I have a question about standing waves on strings. I'll try to explain the best I can, I searched and researched the whole day yesterday but I am confused still:
- Every frequency has a single, and only one possible wavelength. This is what I come across over and over again, with no other conditions mentioned. eg. E2 is 82.407hz with a wavelength of 4.129m. The wavelength seems to be referenced as a constant, nonchanging measurement. Is this correct?
- The above is proven false with simple tuning of the guitar, where the standing wave is clearly the same length (the half-length of it from nut to bridge, from node to node) yet the frequency is changed by increasing tension.
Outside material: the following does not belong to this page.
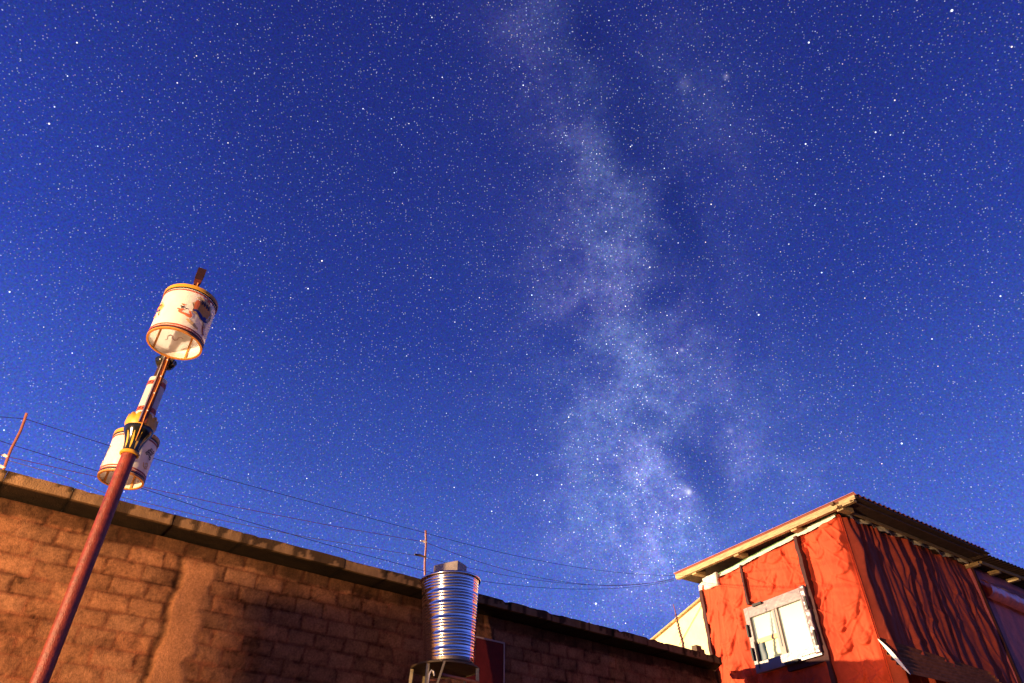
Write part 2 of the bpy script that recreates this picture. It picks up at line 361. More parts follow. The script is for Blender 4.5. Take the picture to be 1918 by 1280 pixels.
# ------------------------------------------------------------------ block wall with coping
ZT = 4.545; SL = -3.2; SE = float((onv(1351, 1229, wl(0, .3, 0), NW)-FW).dot(TW)); SR = float((onv(1342, 1252, FW, NW)-FW).dot(TW)); KE = (SR-SE)/.3   # left end, right end of the coping, right end of the blocks
def block_wall():
    root = thing('block_wall', 'long rough wall of tan blocks under a jutting concrete coping, behind the red lamp post', 'wall', wl(3.5, 0, 0))
    ds = .0155
    s = np.arange(SL, SR, ds); z = np.arange(1.9, ZT-.12, ds); Sg, Zg = np.meshgrid(s, z)
    ch, bl = .160, .325
    zz = Zg + .018*(fbm(Sg*1.3, Zg*1.1, 3, 3)-.5)*2
    row = np.floor((ZT-.12-zz)/ch); fz = (ZT-.12-zz)/ch - row
    rowj = h2(row, row*0+3, 5)
    ss = Sg + .03*(fbm(Sg*2.2, Zg*5, 2, 9)-.5)*2
    off = (row % 2)*.5 + (rowj-.5)*.35
    colx = ss/bl + off
    ci = np.floor(colx); wv = (h2(ci, row, 21)-.5)*.22; wv2 = (h2(ci+1, row, 21)-.5)*.22
    fx = colx - ci
    dl = (fx - wv*.5)*bl; dr = (1 + wv2*.5 - fx)*bl
    dz = np.minimum(fz, 1-fz)*ch
    d = np.minimum(np.minimum(dl, dr), dz)
    e = d + .020*(fbm(Sg*9, Zg*9, 4, 31)-.5)*2
    face = sstep(e, .004, .022)
    br = h2(ci, row, 77); br2 = h2(ci, row, 101)
    smear = sstep(fbm(Sg*1.6, Zg*1.9, 4, 55), .50, .66)            # patches where mortar is flush and hides the joints
    rough = (fbm(Sg*14, Zg*14, 5, 61, .6)-.5); pit = sstep(fbm(Sg*30, Zg*30, 3, 71), .60, .80)
    worn = sstep(fbm(Sg*3.1, Zg*3.3, 4, 91), .55, .75)
    dome = np.clip(d/.09, 0, 1)
    h = (.0055*face*(1-.75*smear) + .005*(br-.5)*face + .004*dome*face + .013*rough - .003*pit - .006*worn*(.3+br2)
         + .020*(fbm(Sg*.9, Zg*.9, 3, 8)-.5) + .004*rough*worn*3)
    mort = 1-face; crumb = sstep(fbm(Sg*22, Zg*22, 4, 131, .65), .50, .72)
    tint = .84 + .46*(br-.5) + .60*(fbm(Sg*5, Zg*6, 5, 41, .6)-.5) + .55*(fbm(Sg*19, Zg*21, 4, 43, .7)-.5) - .34*mort*(1-.75*smear) + .20*smear*(fbm(Sg*4, Zg*4, 3, 44)-.3) - .10*worn - .10*pit - .24*crumb*(.3+br2) + .16*np.clip(d/.06, 0, 1)*(1-worn)
    # dark streaky stains, and a ragged band tinted darker, under the coping
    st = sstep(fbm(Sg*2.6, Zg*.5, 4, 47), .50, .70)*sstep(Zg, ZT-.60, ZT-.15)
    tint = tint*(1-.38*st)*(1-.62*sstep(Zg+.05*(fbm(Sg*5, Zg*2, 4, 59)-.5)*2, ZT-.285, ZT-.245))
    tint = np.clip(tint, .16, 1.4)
    # a strip of mortar smeared over the joint between two builds of wall, with an open crack down its left side
    ex = (fbm(Zg*4.2, Sg*1.5+2, 5, 7)-.5)*.20; ex2 = (fbm(Zg*5.5, Sg*2+9, 5, 17)-.5)*.34
    a = Sg-PIER_S; L0 = -.215+ex*.6; R0 = .19+ex2*.8
    pm = sstep(a, L0, L0+.05)*sstep(-a, -R0-.02, -R0+.09)*sstep(-Zg-.10*(fbm(Sg*6, Zg*2, 4, 3)-.5), -ZT+.24, -ZT+.40)
    hp = .020 + .018*(fbm(Sg*7, Zg*5, 5, 81)-.5) + .006*sstep(a, -.1, .2) - .010*np.exp(-((Zg-(ZT-.84)-.02*np.sin(a*9))/.012)**2)
    h = h*(1-pm) + hp*pm
    tp = 1.22 + .60*(fbm(Sg*4, Zg*3, 5, 63)-.5) + .45*(fbm(Sg*19, Zg*21, 4, 43, .7)-.5)
    tint = tint*(1-pm) + tp*pm
    ck = np.exp(-((a-L0+.02+.03*(fbm(Zg*13, a*0, 3, 91)-.5))/(.022+.02*fbm(Zg*5, a*0, 3, 93)))**2)*sstep(-Zg, -ZT+.22, -ZT+.30)
    h = h - .010*ck; tint = tint*(1-.58*ck)
    br2 = br2*(1-pm)+.7*pm; mort = mort*(1-pm); worn = worn*(1-pm)
    # bonding beam: first course below the coping is a cast strip
    P = np.stack([FW[0]+TW[0]*Sg+NW[0]*h, FW[1]+TW[1]*Sg+NW[1]*h, Zg], -1)
    hue = (br2-.5)*.12; red = mort*.12+.04*worn; T = np.stack([tint*(1+hue*.4+red*.4), tint*(1-hue*.3-red), tint*(1-hue-red)], -1).reshape(-1, 3)
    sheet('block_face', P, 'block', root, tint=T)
    mb = MB(); mb.box(wl((SL+SR)/2, -.16, (1.9)/2), (TW, NW, np.array([0, 0, 1.])), ((SR-SL)/2, .16, .95))
    mb.box(wl((SL+SR)/2, -.19, (1.9+ZT-.12)/2), (TW, NW, np.array([0, 0, 1.])), ((SR-SL)/2, .125, (ZT-.12-1.9)/2-.002))
    mesh_obj('wall_core', mb.V, mb.F, 'block', root, tint=np.ones(len(mb.V))*.7)
    mb = MB(); mb.box(wl(SR-.02, -.12, (ZT-.13)/2), (TW, NW, np.array([0, 0, 1.])), (.025, .165, (ZT-.13)/2))
    mesh_obj('wall_end', mb.V, mb.F, 'block', root, tint=np.ones(len(mb.V))*.5)
    # coping slabs
    x = SL; k = 0
    while x < SE-.1:
        L_ = random.choice((.38, .55, .72, .95, 1.2, .48)); L_ = min(L_, SE-x)
        if L_ < .1: break
        nx = max(6, int(L_/.03)); jz = random.uniform(-.006, .008); jq = random.uniform(-.012, .012)
        s = np.linspace(x+.0012, x+L_-.0012, nx); 
        prof = []   # closed cross-section (q, z)
        for t_ in np.linspace(0, 1, 6): prof.append((.30, -.108+.108*t_))
        for t_ in np.linspace(0, 1, 12)[1:]: prof.append((.30-.66*t_, 0))
        for t_ in np.linspace(0, 1, 4)[1:]: prof.append((-.36, -.108*t_))
        for t_ in np.linspace(0, 1, 12)[1:-1]: prof.append((-.36+.66*t_, -.108))
        m_ = len(prof); V = []; T = []
        for si in s:
            for (q, z_) in prof:
                edge = 1.0 if q > .2 and z_ > -.02 else .4
                c = fbm(np.array(si*5+q*7), np.array(z_*30+q*11), 4, 5) - .5
                chip = -.030*max(0., float(fbm(np.array(si*6.5), np.array(1.7), 3, 15))-.60)/.25*(1 if (q > .25 and z_ > -.03) else 0)
                V.append(wl(si + max(0., (si-SE+.6)/.6)*(.3-q)*KE, q+jq+.014*c+chip, ZT+z_+jz+edge*.006*(float(fbm(np.array(si*4), np.array(q*4.), 3, 25))-.5)*2+chip*.6))
                # dark drips from the top edge of the slab; its underside tinted near black
                drip = float(fbm(np.array(si*11.), np.array(.3), 4, 35)); dl_ = max(0, (drip-.40)/.22)
                dark = 1.0
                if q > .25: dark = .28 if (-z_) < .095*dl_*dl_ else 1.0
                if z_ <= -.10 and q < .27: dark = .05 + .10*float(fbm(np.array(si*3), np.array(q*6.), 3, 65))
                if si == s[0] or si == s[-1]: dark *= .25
                T.append(dark*(.8+.4*float(fbm(np.array(si*2.5), np.array(q*2+z_*9), 3, 45))))
        F = []
        for i in range(nx-1):
            for j in range(m_): F.append((i*m_+j, i*m_+(j+1) % m_, (i+1)*m_+(j+1) % m_, (i+1)*m_+j))
        F.append(tuple(range(m_))[::-1]); F.append(tuple(range((nx-1)*m_, nx*m_)))
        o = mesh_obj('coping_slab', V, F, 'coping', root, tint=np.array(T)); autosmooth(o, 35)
        x += L_; k += 1
    return root
pq = onv(352, 1120, FW, NW); PIER_S = float((pq-FW).dot(TW))+.06
WALL = block_wall()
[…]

The same length of the string produces for example fundamental pitch of the note E2 and F2. Does this prove the above statement false?
- Does this mean that the wavelength of the standing wave and the wavelength of the sound that it produces can be different?
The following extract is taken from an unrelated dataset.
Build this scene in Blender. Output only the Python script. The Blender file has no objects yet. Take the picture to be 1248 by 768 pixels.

EDIT: For simplicity's sake, unless it's relevant, I am talking about the fundamental only. Also, I am assuming that the speed of sound is the same, through the air, same temperature same everything, the string are the same etc.
It is really puzzling to me how seemingly same wavelengths can create different frequency on the same guitar, with the same string. And further how a guitar with a shorter nut-to-neck distance can create the same frequency. Thanks a lot in advance for any help figuring this out.
Best Answer
You overlooked the fact the speed varies when tension varies. Note that since $v=f\lambda$ a variation in both $v$ and frequency $f$ can mean wavelength $\lambda$ stays constant.
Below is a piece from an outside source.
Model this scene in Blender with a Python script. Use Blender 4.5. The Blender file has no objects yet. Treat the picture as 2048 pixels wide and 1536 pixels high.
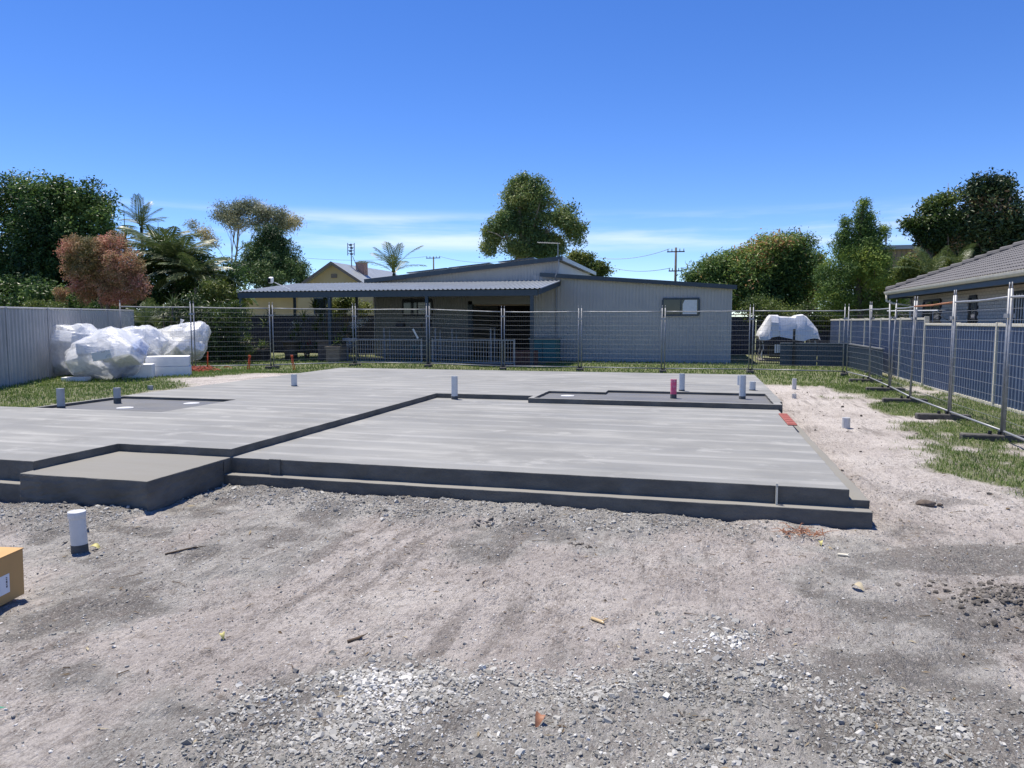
import bpy, bmesh, math, random
import numpy as np
from mathutils import Vector, Matrix, Quaternion

# ------------------------------------------------------------------ camera, world, sun, exposure
SC = bpy.context.scene
COL = SC.collection
EYE = 1.70
PITCH = math.atan(125 / 1470.0)
YAW = math.radians(14.3)
cam_d = bpy.data.cameras.new("camera")
cam = bpy.data.objects.new("camera", cam_d)
COL.objects.link(cam)
cam.location = (0, 0, EYE)
cam.rotation_euler = (math.pi / 2 - PITCH, 0, YAW)
cam_d.sensor_width = 36.0
cam_d.lens = 36.0 * 1470 / 2048
cam_d.clip_end = 5000
cam_d.clip_start = 0.05
SC.camera = cam

SUN_DIR = Vector((-0.29, 0.20, 1.0)).normalized()
sun_el = math.asin(SUN_DIR.z)
sun_az = math.atan2(SUN_DIR.x, SUN_DIR.y)
SKY_STRENGTH, SUN_STRENGTH = 0.098, 5.0

world = bpy.data.worlds.new("World")
SC.world = world
world.use_nodes = True
wn, wl = world.node_tree.nodes, world.node_tree.links
wn.clear()
w_out = wn.new("ShaderNodeOutputWorld")
w_bg = wn.new("ShaderNodeBackground")
w_sky = wn.new("ShaderNodeTexSky")
w_sky.sky_type = 'NISHITA'
w_sky.sun_disc = False
w_sky.sun_elevation = sun_el
w_sky.sun_rotation = sun_az
w_sky.altitude = 0
w_sky.air_density = 0.7
w_sky.dust_density = 0.0
w_sky.ozone_density = 3.8
w_hsv = wn.new("ShaderNodeHueSaturation")
w_hsv.inputs['Saturation'].default_value = 1.24
w_hsv.inputs['Hue'].default_value = 0.513
w_hsv.inputs['Value'].default_value = 1.46
wl.new(w_sky.outputs[0], w_hsv.inputs['Color'])
# thin cloud streaks low over the horizon, all the way round
w_tc = wn.new("ShaderNodeTexCoord")
w_map = wn.new("ShaderNodeMapping")
w_map.inputs['Scale'].default_value = (2.2, 2.2, 25.0)
w_map.inputs['Location'].default_value = (0.3, 1.9, 0.2)
w_noise = wn.new("ShaderNodeTexNoise")
w_noise.inputs['Scale'].default_value = 1.0
w_noise.inputs['Detail'].default_value = 7.0
w_noise.inputs['Roughness'].default_value = 0.55
wl.new(w_tc.outputs['Generated'], w_map.inputs['Vector'])
wl.new(w_map.outputs[0], w_noise.inputs['Vector'])
w_r1 = wn.new("ShaderNodeMapRange")
w_r1.interpolation_type = 'SMOOTHSTEP'
w_r1.inputs[1].default_value = 0.40
w_r1.inputs[2].default_value = 0.66
wl.new(w_noise.outputs['Fac'], w_r1.inputs[0])
w_sep = wn.new("ShaderNodeSeparateXYZ")
wl.new(w_tc.outputs['Generated'], w_sep.inputs[0])
w_up = wn.new("ShaderNodeMapRange")
w_up.interpolation_type = 'SMOOTHSTEP'
w_up.inputs[1].default_value = 0.086
w_up.inputs[2].default_value = 0.106
wl.new(w_sep.outputs['Z'], w_up.inputs[0])
w_dn = wn.new("ShaderNodeMapRange")
w_dn.interpolation_type = 'SMOOTHSTEP'
w_dn.inputs[1].default_value = 0.126
w_dn.inputs[2].default_value = 0.150
w_dn.inputs[3].default_value = 1.0
w_dn.inputs[4].default_value = 0.0
wl.new(w_sep.outputs['Z'], w_dn.inputs[0])
w_m1 = wn.new("ShaderNodeMath"); w_m1.operation = 'MULTIPLY'
w_m2 = wn.new("ShaderNodeMath"); w_m2.operation = 'MULTIPLY'
w_m3 = wn.new("ShaderNodeMath"); w_m3.operation = 'MULTIPLY'
w_m3.inputs[1].default_value = 0.62
wl.new(w_up.outputs[0], w_m1.inputs[0]); wl.new(w_dn.outputs[0], w_m1.inputs[1])
wl.new(w_m1.outputs[0], w_m2.inputs[0]); wl.new(w_r1.outputs[0], w_m2.inputs[1])
wl.new(w_m2.outputs[0], w_m3.inputs[0])
w_mix = wn.new("ShaderNodeMixRGB")
w_mix.inputs['Color2'].default_value = (8.2, 8.8, 9.3, 1)
wl.new(w_m3.outputs[0], w_mix.inputs['Fac'])
wl.new(w_hsv.outputs[0], w_mix.inputs['Color1'])
wl.new(w_mix.outputs[0], w_bg.inputs['Color'])
w_bg.inputs['Strength'].default_value = SKY_STRENGTH
wl.new(w_bg.outputs[0], w_out.inputs['Surface'])

sun_d = bpy.data.lights.new("sun", 'SUN')
sun_d.energy = SUN_STRENGTH
sun_d.angle = math.radians(0.53)
sun_d.color = (1.0, 0.93, 0.82)
sun = bpy.data.objects.new("sun", sun_d)
COL.objects.link(sun)
sun.rotation_euler = SUN_DIR.to_track_quat('Z', 'Y').to_euler()
sun.location = (0, 0, 60)

SC.view_settings.view_transform = 'Standard'
SC.view_settings.look = 'None'
SC.view_settings.exposure = 0.42
SC.view_settings.gamma = 1.0
SC.view_settings.use_curve_mapping = False
SC.cycles.max_bounces = 6
SC.cycles.transparent_max_bounces = 12
SC.cycles.use_denoising = True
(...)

Note that the speed of the wave on a string is given by $$v=\sqrt{\frac{T}{\mu}}$$ where $T$ is the tension in the string and $\mu$ is the mass per unit length (linear mass density).
When you increase the tension in the string, the wave speed increases. This also means that if you decrease the tension, the speed decreases. In either case, the wavelength remains constant.
More specifically, as the tension increases, so does the speed and frequency (so you hear a higher pitch), but the wavelength remains constant. Of course the converse is true, and as the tension decreases, so does the speed and frequency (so you hear a lower pitch), but again the wavelength remains constant.
The point is, even though the string wavelength always stays the same, the frequency need not.